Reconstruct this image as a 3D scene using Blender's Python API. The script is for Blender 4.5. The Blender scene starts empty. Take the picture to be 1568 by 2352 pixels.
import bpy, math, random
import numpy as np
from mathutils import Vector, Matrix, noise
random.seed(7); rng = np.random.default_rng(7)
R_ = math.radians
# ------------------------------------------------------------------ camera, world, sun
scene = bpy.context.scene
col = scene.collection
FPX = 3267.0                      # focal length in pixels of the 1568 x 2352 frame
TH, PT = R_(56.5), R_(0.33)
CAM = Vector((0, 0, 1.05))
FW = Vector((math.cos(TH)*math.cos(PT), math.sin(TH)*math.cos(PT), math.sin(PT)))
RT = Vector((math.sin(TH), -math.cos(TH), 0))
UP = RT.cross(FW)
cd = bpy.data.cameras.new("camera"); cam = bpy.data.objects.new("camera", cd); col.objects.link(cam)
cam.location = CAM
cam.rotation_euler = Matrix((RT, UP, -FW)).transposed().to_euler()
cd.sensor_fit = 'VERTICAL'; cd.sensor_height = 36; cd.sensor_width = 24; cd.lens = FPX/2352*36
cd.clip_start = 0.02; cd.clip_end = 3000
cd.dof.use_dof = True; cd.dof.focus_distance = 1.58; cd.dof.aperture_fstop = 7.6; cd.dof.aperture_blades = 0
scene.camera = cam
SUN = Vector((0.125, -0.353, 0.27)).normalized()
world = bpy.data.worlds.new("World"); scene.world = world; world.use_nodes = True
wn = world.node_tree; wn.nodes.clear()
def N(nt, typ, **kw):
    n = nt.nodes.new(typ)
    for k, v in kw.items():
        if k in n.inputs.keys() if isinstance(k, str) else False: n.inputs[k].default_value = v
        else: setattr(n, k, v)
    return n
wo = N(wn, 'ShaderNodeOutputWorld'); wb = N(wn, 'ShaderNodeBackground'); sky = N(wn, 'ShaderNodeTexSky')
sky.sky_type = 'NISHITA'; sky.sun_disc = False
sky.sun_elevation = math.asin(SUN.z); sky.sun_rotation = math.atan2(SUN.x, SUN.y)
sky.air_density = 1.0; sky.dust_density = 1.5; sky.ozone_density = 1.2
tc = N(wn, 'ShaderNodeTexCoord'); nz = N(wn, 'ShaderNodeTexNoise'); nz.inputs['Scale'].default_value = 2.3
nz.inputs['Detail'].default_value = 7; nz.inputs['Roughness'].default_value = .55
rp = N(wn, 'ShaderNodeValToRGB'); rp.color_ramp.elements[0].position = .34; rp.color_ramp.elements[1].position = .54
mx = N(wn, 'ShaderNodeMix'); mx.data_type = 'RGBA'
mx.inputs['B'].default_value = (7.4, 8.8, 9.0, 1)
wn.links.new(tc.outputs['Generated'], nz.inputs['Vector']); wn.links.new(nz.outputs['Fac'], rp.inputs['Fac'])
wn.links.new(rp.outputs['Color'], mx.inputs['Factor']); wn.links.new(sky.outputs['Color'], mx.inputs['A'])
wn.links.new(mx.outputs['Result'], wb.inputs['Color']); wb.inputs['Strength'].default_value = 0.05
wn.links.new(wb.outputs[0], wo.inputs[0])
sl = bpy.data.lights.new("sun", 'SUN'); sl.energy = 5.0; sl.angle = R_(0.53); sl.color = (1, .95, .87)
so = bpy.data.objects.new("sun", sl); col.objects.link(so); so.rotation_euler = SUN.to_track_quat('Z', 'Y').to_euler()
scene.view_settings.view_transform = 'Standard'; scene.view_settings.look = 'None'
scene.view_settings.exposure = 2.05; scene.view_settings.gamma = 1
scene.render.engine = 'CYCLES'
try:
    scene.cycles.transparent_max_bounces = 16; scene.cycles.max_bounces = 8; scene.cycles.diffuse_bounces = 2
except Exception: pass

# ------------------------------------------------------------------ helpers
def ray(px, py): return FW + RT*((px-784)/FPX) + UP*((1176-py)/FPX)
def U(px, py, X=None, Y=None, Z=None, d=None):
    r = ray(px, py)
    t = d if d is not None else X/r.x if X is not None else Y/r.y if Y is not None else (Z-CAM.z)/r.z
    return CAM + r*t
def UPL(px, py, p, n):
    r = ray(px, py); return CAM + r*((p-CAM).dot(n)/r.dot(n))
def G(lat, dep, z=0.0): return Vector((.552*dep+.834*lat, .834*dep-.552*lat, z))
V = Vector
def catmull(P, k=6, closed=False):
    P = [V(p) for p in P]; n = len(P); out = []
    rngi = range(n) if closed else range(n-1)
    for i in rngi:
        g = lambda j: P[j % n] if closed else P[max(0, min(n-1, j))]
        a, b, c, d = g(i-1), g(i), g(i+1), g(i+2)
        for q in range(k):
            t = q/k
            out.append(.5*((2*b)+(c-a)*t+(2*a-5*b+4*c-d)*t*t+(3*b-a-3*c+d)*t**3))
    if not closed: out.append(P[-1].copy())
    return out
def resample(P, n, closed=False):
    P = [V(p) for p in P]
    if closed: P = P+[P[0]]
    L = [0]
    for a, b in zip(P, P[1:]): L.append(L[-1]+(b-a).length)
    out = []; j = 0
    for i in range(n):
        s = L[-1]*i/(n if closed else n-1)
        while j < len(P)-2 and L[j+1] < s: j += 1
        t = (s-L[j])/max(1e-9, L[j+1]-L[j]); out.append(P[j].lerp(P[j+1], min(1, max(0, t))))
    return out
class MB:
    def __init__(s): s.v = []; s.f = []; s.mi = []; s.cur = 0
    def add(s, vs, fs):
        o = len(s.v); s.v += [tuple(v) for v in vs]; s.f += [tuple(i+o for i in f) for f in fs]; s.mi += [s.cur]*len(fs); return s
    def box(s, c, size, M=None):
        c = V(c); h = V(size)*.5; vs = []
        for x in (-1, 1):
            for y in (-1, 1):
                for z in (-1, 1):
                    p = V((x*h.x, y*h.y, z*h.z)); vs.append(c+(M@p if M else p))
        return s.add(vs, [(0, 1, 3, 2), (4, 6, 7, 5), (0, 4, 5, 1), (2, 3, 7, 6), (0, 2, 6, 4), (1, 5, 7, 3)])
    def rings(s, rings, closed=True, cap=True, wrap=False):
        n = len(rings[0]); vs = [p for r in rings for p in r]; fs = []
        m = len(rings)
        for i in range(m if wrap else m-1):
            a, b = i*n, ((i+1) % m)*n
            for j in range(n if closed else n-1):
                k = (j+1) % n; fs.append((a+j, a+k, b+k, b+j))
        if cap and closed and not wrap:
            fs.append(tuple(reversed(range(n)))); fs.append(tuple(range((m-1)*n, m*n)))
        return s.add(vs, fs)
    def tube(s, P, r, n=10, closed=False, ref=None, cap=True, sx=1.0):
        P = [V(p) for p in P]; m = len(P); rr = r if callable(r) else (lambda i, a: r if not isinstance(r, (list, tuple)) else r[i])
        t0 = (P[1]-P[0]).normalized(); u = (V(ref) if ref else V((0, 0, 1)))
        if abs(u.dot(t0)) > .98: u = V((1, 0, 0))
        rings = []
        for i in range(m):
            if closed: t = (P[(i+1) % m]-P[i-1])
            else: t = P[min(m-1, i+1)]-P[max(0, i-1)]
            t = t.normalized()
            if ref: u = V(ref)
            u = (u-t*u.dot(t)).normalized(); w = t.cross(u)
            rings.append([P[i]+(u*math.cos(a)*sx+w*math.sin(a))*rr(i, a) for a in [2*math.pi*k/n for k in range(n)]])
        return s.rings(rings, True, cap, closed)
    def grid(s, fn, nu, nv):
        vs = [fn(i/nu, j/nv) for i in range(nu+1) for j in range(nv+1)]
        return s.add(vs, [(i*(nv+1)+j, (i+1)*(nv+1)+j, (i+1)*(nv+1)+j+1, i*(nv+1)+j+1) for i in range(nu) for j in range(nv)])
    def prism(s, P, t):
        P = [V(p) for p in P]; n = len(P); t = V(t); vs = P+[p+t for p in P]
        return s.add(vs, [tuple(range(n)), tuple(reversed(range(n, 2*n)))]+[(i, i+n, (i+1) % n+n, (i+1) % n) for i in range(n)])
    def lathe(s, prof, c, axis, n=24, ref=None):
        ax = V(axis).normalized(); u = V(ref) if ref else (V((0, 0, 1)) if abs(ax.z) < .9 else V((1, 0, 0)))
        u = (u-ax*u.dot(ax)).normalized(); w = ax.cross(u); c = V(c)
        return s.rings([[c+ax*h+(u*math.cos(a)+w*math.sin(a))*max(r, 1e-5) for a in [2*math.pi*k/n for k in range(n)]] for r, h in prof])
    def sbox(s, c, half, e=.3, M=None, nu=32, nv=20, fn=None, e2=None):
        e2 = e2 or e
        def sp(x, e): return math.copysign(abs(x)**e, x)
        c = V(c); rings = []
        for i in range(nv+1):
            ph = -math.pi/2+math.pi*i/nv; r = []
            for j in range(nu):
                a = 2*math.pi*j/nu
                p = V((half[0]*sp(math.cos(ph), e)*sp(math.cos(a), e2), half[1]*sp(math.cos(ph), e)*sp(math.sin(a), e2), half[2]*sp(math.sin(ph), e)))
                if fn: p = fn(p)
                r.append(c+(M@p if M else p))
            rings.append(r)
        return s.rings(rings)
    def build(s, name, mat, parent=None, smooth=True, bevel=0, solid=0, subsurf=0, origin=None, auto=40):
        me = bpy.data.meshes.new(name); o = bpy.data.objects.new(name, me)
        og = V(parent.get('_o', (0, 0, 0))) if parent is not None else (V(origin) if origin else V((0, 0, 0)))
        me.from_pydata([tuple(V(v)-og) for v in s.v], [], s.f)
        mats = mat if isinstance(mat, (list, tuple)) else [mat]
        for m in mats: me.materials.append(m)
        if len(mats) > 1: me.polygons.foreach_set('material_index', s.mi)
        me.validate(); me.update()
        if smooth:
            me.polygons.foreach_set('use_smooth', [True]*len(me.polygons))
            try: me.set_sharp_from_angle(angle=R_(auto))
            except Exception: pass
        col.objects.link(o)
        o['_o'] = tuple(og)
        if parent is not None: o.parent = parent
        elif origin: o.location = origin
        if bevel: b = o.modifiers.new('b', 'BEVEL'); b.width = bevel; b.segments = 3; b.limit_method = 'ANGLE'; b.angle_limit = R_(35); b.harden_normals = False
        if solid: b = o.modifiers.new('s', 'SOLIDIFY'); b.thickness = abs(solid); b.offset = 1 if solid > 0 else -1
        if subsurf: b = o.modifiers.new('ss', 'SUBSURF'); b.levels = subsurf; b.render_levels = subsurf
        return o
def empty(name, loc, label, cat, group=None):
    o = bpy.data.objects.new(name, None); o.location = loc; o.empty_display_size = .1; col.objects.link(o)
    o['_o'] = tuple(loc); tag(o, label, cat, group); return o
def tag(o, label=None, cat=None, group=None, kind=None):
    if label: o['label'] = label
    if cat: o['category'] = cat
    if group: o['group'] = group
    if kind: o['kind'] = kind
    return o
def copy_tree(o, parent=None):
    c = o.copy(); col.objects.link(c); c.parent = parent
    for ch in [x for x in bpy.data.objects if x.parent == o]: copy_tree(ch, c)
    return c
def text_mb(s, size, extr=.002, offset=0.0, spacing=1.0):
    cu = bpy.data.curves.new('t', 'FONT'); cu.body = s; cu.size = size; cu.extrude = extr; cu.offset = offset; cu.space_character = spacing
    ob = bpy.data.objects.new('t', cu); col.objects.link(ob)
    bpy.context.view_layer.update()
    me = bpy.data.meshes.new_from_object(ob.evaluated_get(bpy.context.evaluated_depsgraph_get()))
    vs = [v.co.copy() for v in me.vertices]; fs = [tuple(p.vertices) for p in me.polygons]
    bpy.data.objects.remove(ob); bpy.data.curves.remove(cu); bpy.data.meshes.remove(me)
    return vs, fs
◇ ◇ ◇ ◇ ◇
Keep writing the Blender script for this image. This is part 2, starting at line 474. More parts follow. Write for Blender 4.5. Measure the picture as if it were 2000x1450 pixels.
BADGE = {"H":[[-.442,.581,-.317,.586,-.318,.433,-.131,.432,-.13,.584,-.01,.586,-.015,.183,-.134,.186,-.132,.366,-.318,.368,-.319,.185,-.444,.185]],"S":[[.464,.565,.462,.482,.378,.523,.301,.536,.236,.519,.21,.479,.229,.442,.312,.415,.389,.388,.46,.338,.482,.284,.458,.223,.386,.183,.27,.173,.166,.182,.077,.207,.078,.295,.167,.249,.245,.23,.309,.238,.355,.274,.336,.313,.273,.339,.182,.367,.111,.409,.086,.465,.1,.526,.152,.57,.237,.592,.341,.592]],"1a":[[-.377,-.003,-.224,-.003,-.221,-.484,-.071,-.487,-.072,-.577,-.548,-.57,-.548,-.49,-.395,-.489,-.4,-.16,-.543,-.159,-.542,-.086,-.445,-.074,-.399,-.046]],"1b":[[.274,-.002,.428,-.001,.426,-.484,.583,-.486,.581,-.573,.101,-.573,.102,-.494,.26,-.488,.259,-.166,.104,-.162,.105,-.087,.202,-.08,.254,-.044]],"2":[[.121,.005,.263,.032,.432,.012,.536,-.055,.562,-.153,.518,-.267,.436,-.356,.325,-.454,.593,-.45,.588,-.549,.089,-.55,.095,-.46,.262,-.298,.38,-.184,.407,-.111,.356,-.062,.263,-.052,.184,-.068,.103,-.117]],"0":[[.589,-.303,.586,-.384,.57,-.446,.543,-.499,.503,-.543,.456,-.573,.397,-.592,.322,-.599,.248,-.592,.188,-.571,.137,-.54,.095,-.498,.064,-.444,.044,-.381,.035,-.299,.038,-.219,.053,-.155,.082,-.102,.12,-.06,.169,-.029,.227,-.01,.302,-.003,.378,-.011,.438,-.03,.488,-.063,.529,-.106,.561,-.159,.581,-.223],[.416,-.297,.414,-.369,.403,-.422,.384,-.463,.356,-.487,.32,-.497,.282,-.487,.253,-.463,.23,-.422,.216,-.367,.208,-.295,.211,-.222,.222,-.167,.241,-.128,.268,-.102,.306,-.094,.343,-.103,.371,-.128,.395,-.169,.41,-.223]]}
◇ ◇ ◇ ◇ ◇
### [THE REQUEST]
Copy all lines from the listing that contain "Blender".

### [RIGHT ANSWER]
Reconstruct this image as a 3D scene using Blender's Python API. The script is for Blender 4.5. The Blender scene starts empty. Take the picture to be 1568 by 2352 pixels.
Keep writing the Blender script for this image. This is part 2, starting at line 474. More parts follow. Write for Blender 4.5. Measure the picture as if it were 2000x1450 pixels.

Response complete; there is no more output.